▸ THE PROBLEM
Find the line containing "m.add(vs, [(k, (k+1) % NK, (k+1)", then output it and every line after it through the end of the listing below, exactly as written.

▸ DATA EXCERPT
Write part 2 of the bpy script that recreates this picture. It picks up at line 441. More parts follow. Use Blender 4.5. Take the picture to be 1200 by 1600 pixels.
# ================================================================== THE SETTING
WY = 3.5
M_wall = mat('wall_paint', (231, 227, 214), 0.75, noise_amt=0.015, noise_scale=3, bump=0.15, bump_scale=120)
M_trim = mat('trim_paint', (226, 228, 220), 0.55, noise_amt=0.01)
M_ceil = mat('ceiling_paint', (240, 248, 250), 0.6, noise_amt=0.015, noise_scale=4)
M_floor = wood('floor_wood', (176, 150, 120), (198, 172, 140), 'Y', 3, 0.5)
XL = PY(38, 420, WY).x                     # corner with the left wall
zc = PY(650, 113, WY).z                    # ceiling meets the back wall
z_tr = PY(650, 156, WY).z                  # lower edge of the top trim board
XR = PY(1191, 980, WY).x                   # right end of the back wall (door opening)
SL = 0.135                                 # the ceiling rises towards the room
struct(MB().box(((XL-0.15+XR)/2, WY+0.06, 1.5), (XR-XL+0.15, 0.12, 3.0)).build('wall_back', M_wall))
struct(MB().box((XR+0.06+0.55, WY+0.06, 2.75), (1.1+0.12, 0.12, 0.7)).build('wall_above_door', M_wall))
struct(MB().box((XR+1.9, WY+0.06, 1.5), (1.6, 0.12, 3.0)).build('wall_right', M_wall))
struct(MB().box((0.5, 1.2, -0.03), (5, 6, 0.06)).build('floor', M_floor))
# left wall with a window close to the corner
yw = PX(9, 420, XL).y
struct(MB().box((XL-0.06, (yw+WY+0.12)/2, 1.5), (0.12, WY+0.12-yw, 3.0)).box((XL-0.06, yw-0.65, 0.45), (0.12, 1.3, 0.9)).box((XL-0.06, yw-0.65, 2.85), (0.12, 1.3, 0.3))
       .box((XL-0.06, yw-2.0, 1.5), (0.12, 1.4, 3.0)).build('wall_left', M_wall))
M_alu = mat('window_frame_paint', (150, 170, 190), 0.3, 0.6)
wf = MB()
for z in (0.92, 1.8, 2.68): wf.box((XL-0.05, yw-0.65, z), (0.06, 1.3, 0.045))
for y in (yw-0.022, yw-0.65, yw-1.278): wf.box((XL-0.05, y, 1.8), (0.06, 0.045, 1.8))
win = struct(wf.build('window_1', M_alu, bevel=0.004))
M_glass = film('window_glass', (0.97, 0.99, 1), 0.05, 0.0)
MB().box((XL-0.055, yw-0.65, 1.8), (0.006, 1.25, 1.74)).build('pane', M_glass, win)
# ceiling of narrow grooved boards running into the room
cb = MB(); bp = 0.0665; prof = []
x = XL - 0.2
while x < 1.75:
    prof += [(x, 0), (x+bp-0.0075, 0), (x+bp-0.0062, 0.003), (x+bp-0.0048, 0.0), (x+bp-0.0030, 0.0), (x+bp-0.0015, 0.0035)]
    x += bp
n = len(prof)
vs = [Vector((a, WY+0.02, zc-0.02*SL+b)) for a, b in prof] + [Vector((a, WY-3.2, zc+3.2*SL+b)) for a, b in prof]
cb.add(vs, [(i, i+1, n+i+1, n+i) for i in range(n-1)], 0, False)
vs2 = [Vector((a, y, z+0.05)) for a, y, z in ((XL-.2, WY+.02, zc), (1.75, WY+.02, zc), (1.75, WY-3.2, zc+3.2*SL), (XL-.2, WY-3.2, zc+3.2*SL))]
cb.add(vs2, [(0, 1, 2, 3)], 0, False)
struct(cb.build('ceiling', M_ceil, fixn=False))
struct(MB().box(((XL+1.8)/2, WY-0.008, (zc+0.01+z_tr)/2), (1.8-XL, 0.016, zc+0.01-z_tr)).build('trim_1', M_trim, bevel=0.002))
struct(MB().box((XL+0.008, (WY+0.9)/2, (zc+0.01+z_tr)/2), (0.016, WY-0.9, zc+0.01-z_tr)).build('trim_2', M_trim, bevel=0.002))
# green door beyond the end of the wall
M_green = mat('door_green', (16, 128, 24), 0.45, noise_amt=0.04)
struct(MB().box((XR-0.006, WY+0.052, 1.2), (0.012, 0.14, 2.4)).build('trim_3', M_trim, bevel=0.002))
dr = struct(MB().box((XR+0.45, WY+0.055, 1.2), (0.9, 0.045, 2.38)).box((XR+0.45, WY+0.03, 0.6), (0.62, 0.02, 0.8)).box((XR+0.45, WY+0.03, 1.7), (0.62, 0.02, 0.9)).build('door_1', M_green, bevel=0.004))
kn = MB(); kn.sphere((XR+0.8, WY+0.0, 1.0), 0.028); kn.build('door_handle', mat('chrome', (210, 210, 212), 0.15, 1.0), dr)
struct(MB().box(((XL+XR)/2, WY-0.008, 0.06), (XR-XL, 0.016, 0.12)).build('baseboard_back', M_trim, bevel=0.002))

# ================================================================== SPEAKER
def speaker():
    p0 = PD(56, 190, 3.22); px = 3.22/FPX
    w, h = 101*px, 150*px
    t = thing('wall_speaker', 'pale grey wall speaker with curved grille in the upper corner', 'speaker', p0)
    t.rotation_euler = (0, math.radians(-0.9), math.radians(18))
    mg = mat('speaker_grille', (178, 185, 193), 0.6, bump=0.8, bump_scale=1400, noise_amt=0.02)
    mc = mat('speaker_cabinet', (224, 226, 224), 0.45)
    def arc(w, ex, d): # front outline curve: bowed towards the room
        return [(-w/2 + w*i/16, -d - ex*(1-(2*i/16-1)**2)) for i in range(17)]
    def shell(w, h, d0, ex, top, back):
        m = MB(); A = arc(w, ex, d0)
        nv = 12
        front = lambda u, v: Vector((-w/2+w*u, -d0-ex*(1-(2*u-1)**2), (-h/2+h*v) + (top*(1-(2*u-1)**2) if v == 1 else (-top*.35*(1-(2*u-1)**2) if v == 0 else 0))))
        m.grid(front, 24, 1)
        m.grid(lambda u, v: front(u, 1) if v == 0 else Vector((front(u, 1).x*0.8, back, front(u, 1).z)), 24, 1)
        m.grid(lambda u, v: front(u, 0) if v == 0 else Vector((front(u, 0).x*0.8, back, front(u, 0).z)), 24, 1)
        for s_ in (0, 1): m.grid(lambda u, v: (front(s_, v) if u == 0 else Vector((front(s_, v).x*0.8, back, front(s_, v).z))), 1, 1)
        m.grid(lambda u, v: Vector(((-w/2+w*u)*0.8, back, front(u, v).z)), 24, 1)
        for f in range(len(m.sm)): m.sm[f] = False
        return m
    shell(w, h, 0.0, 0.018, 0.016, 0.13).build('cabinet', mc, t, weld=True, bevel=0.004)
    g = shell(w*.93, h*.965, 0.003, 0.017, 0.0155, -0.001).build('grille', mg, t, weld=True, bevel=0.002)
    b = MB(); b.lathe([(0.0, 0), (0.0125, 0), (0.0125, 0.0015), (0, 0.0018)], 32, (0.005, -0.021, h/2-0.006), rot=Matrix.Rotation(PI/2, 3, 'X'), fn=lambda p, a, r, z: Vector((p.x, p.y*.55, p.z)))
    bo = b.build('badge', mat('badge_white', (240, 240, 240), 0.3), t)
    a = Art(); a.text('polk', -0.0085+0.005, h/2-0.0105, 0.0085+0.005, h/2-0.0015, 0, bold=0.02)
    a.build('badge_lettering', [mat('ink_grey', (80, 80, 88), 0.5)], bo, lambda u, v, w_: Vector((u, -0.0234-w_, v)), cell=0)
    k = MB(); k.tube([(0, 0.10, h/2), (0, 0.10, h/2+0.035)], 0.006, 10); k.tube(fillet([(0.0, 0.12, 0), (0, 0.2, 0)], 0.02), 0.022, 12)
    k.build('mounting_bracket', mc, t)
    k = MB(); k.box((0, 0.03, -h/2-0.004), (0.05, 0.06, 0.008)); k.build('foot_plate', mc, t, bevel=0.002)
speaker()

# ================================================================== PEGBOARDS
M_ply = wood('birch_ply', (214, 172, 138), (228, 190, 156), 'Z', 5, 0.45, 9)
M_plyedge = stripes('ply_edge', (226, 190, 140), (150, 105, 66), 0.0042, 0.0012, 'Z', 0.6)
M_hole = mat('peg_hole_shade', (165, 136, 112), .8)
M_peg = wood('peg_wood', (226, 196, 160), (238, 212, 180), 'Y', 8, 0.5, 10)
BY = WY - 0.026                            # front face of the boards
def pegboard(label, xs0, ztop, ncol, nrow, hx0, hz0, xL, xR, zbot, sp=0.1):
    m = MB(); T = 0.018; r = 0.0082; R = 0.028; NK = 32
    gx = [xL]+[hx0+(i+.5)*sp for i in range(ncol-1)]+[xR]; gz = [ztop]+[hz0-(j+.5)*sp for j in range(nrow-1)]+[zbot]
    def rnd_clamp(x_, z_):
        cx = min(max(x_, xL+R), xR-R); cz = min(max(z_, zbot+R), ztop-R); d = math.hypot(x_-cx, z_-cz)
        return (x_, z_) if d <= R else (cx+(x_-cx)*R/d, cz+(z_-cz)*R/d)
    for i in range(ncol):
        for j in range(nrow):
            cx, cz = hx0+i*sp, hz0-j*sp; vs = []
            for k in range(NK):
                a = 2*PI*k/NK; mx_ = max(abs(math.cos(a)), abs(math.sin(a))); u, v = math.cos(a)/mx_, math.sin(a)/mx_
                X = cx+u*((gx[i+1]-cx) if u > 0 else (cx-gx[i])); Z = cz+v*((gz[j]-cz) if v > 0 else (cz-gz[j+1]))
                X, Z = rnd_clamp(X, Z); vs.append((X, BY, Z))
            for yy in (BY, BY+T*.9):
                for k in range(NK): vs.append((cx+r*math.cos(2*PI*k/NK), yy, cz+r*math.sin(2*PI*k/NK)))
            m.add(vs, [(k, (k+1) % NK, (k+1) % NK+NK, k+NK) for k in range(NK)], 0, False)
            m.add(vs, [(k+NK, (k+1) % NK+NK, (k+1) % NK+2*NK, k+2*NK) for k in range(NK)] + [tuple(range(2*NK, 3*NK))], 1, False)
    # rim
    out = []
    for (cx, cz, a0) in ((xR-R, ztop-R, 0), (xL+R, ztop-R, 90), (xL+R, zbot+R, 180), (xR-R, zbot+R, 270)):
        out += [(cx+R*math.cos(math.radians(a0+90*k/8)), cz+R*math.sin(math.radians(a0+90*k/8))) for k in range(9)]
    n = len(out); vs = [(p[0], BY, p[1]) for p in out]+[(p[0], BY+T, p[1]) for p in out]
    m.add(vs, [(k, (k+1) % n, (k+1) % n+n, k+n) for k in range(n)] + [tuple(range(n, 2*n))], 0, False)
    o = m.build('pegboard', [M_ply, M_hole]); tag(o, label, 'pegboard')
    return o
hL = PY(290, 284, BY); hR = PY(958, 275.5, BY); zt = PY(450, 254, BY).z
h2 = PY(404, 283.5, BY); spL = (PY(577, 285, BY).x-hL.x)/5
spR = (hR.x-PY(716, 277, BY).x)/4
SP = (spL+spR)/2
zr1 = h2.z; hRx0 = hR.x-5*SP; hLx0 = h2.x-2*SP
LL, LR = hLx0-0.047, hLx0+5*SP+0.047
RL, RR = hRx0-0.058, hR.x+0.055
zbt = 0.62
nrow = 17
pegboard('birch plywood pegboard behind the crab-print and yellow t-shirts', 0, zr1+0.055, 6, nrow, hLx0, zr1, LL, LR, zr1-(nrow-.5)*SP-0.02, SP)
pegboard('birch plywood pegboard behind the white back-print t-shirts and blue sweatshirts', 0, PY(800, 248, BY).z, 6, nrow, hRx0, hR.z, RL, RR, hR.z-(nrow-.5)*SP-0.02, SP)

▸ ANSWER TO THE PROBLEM
            m.add(vs, [(k, (k+1) % NK, (k+1) % NK+NK, k+NK) for k in range(NK)], 0, False)
            m.add(vs, [(k+NK, (k+1) % NK+NK, (k+1) % NK+2*NK, k+2*NK) for k in range(NK)] + [tuple(range(2*NK, 3*NK))], 1, False)
    # rim
    out = []
    for (cx, cz, a0) in ((xR-R, ztop-R, 0), (xL+R, ztop-R, 90), (xL+R, zbot+R, 180), (xR-R, zbot+R, 270)):
        out += [(cx+R*math.cos(math.radians(a0+90*k/8)), cz+R*math.sin(math.radians(a0+90*k/8))) for k in range(9)]
    n = len(out); vs = [(p[0], BY, p[1]) for p in out]+[(p[0], BY+T, p[1]) for p in out]
    m.add(vs, [(k, (k+1) % n, (k+1) % n+n, k+n) for k in range(n)] + [tuple(range(n, 2*n))], 0, False)
    o = m.build('pegboard', [M_ply, M_hole]); tag(o, label, 'pegboard')
    return o
hL = PY(290, 284, BY); hR = PY(958, 275.5, BY); zt = PY(450, 254, BY).z
h2 = PY(404, 283.5, BY); spL = (PY(577, 285, BY).x-hL.x)/5
spR = (hR.x-PY(716, 277, BY).x)/4
SP = (spL+spR)/2
zr1 = h2.z; hRx0 = hR.x-5*SP; hLx0 = h2.x-2*SP
LL, LR = hLx0-0.047, hLx0+5*SP+0.047
RL, RR = hRx0-0.058, hR.x+0.055
zbt = 0.62
nrow = 17
pegboard('birch plywood pegboard behind the crab-print and yellow t-shirts', 0, zr1+0.055, 6, nrow, hLx0, zr1, LL, LR, zr1-(nrow-.5)*SP-0.02, SP)
pegboard('birch plywood pegboard behind the white back-print t-shirts and blue sweatshirts', 0, PY(800, 248, BY).z, 6, nrow, hRx0, hR.z, RL, RR, hR.z-(nrow-.5)*SP-0.02, SP)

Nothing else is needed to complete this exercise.